At the strategic level there is a need for the various agencies and partners to be integrally involved in a local review and development of a strategic action plan. This will require a group of multi-agency strategic management representatives that will address trafficking to be identified. It may be decided, especially in those areas where there is not seen to be currently much of a problem with trafficking, to combine this remit with those for existing violence against women strategy review and development. Equally, the Crime and Disorder Partnership may well commission appropriate initiatives. 

At the level of operational initiatives there is a need for clear understanding of the various roles and responsibilities of the different agencies and, experience has shown, the development of a good working relationship between the various parties.  

It may be appropriate for an existing group to take responsibility for a specific aspect of the problem, for example ACPCs need to take a particular responsibility for trafficked children. Equally, the significant lessons learnt regarding the treatment of victims of sexual assault and domestic violence can have considerable relevance for the support of trafficked women. It follows that an existing group responsible for violence against women may be appropriate for taking responsibility for trafficked women. It is important that if this happens the overall co-ordination of all trafficking, including the prosecution of traffickers and the disruption of demand, is sustained. 

The key partners at both levels of organisation are:

  • the police;
     

  • the Immigration Service;
     

  • social services
     

  • crime and Disorder Partnerships
     

  • CPS; and
     
  • relevant local NGOs.

In addition it may be appropriate to have the formal involvement of health professionals, housing personnel and of labour monitoring agencies (for example health and safety officers). 

It is important to address, early on, the different interests and priorities that the various agencies will be bringing to the management groups. Multi-agency working is not easy, and is impossible if the different perspectives of the groups represented are not understood and acknowledged by all present.

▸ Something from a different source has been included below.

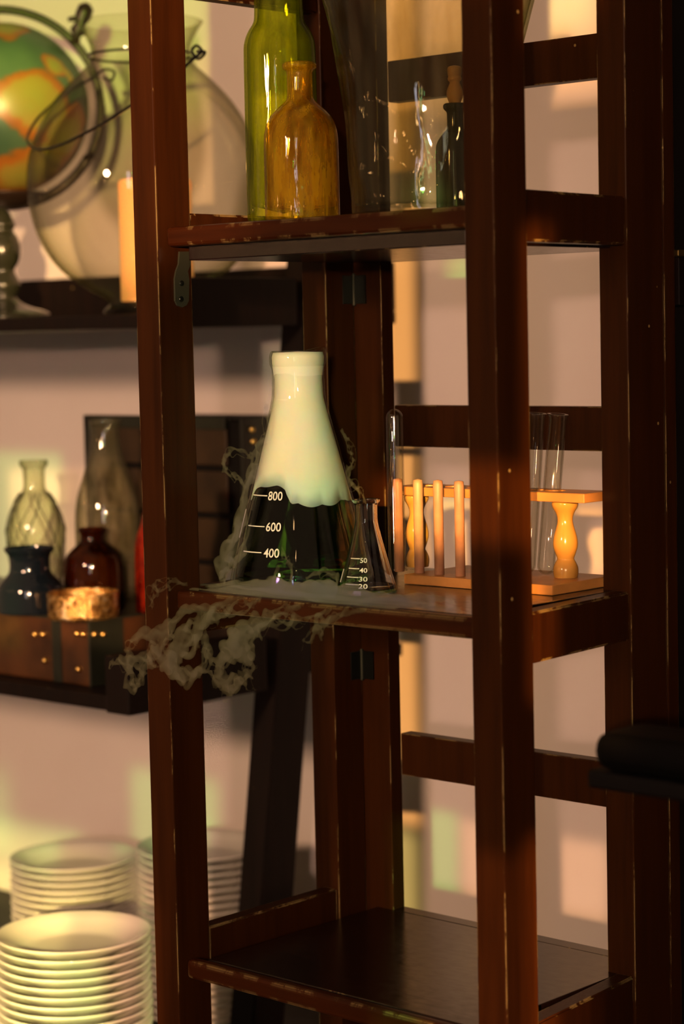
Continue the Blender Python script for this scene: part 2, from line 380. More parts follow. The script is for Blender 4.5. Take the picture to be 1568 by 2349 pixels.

A successful example of multi-agency work is the counter trafficking steering group (CTSG), a forum covering operational strategy, policing/media strategy, best practice, researching the problem, lobbying for legislation, educating on the scale of the problem especially to legislators, and feeding into a national and international strategy. CTSG was founded by Juliet Singer, Police Liaison, National Missing Persons Helpline, in September 2001. The group is based in London, but has representation from agencies throughout the South-East of England.

Since January 2002 the group has been chaired by Deputy Assistant Commissioner of the Metropolitan Police Service, Carole Howlett, who is also the ACPO lead for certain issues of child protection and child crime on the internet. The CTSG has helped the organisations come a long way in building up relationships between agencies, developing a media strategy, sharing information and in changing the way the statutory organisations can work with the NGOs.